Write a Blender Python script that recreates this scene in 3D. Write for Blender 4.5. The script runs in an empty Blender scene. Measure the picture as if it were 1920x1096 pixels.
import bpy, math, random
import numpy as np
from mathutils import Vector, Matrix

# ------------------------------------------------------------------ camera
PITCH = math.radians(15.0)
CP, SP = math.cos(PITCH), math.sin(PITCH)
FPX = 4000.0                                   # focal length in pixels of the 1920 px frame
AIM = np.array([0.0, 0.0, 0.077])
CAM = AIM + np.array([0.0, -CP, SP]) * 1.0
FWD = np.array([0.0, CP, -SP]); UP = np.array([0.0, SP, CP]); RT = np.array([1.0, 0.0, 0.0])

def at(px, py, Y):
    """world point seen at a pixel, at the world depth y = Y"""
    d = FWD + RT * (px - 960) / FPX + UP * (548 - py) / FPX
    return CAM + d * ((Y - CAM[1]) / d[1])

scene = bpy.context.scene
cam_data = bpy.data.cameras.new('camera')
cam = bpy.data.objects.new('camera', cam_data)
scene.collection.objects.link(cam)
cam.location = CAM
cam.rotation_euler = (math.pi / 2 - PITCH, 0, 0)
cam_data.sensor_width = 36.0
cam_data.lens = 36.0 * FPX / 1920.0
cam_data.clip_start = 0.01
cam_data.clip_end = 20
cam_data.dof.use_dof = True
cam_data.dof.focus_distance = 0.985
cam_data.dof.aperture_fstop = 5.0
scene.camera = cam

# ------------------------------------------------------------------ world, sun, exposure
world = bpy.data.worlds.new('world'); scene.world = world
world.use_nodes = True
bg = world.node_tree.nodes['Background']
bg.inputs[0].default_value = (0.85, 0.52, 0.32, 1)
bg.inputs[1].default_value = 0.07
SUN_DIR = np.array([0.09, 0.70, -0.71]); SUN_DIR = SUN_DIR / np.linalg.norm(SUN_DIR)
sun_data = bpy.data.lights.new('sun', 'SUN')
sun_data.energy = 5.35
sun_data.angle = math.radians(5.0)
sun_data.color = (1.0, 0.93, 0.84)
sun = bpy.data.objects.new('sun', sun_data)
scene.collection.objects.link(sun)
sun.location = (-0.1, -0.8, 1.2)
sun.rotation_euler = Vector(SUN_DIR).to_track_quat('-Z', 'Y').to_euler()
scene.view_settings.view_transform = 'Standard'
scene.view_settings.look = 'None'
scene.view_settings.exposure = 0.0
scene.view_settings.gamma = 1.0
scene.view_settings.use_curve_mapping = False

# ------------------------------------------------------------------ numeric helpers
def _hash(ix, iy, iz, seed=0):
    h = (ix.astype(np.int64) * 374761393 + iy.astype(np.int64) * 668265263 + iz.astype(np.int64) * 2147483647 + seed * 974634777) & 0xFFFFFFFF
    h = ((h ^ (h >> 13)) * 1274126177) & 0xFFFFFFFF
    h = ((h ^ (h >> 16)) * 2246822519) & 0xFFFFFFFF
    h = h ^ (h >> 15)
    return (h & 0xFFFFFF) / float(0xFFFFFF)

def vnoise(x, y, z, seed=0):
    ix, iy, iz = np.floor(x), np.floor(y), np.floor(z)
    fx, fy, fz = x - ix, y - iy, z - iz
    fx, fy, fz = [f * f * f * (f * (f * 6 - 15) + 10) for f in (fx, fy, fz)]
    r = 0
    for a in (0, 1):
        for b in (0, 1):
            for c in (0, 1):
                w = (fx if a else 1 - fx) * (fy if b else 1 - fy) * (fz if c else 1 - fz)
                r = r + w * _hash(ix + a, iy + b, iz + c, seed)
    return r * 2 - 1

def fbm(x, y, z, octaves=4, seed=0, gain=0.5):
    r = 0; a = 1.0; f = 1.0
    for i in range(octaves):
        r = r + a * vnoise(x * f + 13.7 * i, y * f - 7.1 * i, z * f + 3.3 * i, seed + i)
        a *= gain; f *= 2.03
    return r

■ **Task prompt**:
Print only the lines from the top of the data above down to the line holding "from mathutils import Vector, Matrix", inclusive.

■ **The answer**:
Write a Blender Python script that recreates this scene in 3D. Write for Blender 4.5. The script runs in an empty Blender scene. Measure the picture as if it were 1920x1096 pixels.
import bpy, math, random
import numpy as np
from mathutils import Vector, Matrix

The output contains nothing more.